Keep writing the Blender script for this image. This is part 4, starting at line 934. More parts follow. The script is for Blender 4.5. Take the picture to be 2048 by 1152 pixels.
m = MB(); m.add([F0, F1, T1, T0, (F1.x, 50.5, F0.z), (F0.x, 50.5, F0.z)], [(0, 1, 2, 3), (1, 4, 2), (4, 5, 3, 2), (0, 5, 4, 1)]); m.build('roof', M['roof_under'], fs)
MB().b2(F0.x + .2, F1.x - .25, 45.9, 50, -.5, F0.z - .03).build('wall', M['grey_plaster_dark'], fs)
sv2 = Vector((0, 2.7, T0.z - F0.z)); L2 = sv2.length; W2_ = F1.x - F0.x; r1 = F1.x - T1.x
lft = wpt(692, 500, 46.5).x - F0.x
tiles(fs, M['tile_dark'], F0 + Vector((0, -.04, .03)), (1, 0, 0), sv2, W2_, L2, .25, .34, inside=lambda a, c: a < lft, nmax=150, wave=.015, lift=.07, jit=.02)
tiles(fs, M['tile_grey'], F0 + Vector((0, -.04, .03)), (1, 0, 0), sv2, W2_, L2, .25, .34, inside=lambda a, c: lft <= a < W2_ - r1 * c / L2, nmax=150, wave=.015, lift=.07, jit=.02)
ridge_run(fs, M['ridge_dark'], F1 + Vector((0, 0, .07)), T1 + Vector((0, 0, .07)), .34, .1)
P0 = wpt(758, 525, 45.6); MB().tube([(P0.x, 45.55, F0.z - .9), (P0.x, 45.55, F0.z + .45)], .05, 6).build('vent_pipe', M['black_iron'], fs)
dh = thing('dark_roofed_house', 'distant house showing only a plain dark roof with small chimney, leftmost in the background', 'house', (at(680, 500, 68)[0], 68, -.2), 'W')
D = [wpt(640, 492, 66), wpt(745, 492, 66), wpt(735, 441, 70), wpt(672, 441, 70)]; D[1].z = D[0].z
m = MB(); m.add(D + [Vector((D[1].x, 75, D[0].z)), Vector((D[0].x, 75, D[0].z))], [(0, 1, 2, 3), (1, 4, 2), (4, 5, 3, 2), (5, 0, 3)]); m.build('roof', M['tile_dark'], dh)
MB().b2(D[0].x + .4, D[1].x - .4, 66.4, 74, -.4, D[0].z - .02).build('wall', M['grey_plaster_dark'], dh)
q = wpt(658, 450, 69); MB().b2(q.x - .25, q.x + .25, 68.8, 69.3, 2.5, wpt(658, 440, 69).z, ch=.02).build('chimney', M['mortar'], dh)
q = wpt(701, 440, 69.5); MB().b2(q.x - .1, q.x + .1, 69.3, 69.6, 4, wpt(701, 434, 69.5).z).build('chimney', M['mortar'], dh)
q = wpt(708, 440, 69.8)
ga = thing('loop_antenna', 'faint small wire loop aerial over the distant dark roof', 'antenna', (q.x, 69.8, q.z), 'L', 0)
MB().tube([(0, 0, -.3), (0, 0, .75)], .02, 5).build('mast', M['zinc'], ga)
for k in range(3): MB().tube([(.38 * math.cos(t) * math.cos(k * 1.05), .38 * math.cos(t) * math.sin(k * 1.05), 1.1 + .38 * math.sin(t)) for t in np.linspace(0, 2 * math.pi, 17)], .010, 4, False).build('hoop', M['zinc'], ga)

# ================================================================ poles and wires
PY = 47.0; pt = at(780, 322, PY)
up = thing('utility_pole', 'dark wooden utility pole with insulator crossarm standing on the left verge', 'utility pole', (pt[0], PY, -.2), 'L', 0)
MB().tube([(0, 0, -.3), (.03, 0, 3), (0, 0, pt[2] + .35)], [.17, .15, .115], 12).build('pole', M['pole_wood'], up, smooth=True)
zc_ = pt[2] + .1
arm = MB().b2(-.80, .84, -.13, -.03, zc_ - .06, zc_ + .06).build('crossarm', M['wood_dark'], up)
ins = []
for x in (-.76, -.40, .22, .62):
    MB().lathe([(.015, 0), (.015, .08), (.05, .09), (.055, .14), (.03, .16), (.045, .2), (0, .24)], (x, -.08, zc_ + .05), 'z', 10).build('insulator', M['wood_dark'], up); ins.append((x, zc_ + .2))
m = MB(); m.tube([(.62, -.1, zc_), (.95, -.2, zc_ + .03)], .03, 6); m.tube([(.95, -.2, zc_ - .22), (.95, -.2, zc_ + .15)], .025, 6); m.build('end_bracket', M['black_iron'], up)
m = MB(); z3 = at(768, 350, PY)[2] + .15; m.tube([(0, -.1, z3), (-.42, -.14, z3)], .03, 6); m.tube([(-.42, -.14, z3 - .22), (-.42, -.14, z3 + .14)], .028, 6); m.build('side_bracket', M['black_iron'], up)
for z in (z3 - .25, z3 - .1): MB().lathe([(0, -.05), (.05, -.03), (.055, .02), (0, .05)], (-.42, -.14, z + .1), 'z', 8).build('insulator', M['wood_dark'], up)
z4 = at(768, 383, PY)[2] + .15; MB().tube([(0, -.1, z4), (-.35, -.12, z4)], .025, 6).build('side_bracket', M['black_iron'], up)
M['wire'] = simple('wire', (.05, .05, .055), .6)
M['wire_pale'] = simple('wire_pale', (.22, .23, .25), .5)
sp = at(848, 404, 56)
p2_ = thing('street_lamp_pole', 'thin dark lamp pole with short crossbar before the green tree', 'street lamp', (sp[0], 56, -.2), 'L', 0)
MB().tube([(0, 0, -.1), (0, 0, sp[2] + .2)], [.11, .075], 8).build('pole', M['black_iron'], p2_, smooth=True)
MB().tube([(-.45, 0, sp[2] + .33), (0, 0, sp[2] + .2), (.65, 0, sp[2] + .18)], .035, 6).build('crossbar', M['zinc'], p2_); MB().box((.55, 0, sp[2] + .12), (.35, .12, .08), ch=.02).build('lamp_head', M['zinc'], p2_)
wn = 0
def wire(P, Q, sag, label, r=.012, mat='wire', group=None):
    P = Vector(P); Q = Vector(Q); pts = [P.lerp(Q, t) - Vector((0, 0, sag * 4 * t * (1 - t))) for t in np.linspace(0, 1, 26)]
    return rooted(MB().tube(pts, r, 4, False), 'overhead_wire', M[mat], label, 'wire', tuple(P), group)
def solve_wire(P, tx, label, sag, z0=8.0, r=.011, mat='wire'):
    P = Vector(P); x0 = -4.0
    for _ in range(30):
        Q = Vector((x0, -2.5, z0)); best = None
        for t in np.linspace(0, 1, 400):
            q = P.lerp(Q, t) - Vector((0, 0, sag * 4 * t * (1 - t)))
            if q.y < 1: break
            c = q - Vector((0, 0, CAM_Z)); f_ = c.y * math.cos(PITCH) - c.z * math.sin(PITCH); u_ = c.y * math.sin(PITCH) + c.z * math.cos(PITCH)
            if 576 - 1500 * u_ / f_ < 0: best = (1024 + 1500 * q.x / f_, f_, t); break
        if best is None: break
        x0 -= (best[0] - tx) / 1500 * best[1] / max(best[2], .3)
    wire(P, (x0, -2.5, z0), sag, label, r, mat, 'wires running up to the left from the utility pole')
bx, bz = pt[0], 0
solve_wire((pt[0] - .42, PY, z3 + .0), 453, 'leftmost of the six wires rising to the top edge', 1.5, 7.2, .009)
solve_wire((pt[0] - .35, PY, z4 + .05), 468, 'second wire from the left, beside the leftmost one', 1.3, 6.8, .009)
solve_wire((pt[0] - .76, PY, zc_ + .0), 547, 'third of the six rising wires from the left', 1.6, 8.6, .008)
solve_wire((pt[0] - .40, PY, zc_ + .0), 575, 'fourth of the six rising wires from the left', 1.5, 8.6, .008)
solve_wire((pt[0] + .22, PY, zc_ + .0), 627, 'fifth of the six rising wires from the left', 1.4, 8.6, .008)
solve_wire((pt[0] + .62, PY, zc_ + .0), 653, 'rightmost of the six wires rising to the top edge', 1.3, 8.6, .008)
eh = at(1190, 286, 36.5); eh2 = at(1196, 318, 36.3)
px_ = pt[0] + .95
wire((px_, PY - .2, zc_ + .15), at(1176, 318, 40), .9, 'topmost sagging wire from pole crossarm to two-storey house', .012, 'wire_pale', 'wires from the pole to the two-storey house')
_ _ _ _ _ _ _
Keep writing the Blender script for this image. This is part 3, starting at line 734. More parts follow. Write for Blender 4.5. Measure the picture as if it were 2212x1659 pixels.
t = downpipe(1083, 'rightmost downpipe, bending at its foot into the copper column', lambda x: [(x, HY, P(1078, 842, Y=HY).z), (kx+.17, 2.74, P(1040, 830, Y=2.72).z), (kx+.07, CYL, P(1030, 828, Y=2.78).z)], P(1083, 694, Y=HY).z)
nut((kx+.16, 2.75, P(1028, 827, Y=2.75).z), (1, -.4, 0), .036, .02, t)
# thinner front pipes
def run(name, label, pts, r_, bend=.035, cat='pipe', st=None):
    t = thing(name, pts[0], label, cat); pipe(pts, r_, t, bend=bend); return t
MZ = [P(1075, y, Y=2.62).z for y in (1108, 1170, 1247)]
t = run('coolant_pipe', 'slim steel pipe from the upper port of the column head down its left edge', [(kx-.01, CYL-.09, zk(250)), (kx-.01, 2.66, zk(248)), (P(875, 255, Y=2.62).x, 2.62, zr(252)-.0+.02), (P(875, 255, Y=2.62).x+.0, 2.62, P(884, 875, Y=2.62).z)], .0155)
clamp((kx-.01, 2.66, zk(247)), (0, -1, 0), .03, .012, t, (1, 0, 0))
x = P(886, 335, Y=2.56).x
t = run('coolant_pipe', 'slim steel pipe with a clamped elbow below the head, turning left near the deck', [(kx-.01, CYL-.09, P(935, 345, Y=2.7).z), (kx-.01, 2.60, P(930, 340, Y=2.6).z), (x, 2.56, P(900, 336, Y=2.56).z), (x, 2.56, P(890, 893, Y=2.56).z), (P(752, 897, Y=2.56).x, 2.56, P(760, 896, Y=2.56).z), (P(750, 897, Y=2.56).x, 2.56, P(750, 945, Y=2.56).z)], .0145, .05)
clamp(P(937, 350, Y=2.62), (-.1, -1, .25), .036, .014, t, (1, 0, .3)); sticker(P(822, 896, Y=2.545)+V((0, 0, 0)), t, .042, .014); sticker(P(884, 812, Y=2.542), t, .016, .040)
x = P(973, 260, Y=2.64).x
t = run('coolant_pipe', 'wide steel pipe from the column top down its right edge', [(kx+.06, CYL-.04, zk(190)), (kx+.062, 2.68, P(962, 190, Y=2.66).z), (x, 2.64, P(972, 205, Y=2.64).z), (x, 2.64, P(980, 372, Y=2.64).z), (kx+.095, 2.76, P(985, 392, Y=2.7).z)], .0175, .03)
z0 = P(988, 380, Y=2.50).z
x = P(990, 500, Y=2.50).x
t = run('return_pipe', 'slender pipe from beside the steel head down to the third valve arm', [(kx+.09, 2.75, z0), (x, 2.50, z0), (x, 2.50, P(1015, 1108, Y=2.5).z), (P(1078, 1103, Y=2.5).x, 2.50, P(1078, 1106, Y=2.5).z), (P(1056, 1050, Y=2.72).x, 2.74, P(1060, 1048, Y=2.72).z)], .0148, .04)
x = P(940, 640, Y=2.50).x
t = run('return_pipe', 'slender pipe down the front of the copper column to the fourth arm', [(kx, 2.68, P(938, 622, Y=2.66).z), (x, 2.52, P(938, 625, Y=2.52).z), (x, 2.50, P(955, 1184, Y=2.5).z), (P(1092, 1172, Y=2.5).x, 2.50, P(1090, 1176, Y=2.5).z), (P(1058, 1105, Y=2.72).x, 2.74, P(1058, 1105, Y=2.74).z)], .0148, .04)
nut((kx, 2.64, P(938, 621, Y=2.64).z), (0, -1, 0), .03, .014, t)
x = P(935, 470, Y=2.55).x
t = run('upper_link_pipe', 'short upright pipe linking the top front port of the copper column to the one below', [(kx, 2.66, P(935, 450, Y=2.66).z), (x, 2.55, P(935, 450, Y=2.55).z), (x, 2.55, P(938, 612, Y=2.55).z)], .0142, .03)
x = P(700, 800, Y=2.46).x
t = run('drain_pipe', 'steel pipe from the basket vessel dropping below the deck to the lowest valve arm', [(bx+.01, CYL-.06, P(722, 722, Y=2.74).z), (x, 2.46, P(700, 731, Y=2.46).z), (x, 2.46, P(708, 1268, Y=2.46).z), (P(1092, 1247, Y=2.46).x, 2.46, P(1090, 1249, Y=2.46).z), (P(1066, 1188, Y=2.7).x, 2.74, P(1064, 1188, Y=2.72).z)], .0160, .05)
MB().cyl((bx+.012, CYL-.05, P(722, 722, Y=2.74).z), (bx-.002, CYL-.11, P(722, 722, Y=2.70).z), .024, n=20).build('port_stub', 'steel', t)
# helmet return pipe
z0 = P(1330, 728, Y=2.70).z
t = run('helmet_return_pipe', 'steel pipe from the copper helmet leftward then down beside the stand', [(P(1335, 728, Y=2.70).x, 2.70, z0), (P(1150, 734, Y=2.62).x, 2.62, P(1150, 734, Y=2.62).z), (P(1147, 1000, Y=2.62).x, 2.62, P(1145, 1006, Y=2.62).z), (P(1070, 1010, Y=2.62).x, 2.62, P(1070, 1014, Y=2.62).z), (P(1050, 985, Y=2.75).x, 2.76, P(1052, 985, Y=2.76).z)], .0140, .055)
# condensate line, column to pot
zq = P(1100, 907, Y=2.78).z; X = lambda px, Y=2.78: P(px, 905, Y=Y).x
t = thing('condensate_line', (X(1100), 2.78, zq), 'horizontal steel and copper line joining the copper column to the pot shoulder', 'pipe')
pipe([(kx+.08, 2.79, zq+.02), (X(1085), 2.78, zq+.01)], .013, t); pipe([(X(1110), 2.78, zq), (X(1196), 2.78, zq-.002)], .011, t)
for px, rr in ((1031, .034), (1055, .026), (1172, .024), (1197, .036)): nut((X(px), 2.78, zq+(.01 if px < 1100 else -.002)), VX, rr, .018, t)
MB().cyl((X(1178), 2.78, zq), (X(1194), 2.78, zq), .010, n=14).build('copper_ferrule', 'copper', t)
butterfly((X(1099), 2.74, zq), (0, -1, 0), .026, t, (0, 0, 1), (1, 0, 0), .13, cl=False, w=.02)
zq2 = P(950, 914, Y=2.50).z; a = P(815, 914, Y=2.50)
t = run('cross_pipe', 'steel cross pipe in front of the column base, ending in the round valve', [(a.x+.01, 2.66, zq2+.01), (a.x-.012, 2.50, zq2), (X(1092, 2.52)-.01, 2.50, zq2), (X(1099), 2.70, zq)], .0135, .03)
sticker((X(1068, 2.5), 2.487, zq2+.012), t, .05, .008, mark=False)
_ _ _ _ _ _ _
*Goal:*
Which lines hold the string "picture"? Copy all of them from the data above.

*Answer:*
Keep writing the Blender script for this image. This is part 4, starting at line 934. More parts follow. The script is for Blender 4.5. Take the picture to be 2048 by 1152 pixels.
Keep writing the Blender script for this image. This is part 3, starting at line 734. More parts follow. Write for Blender 4.5. Measure the picture as if it were 2212x1659 pixels.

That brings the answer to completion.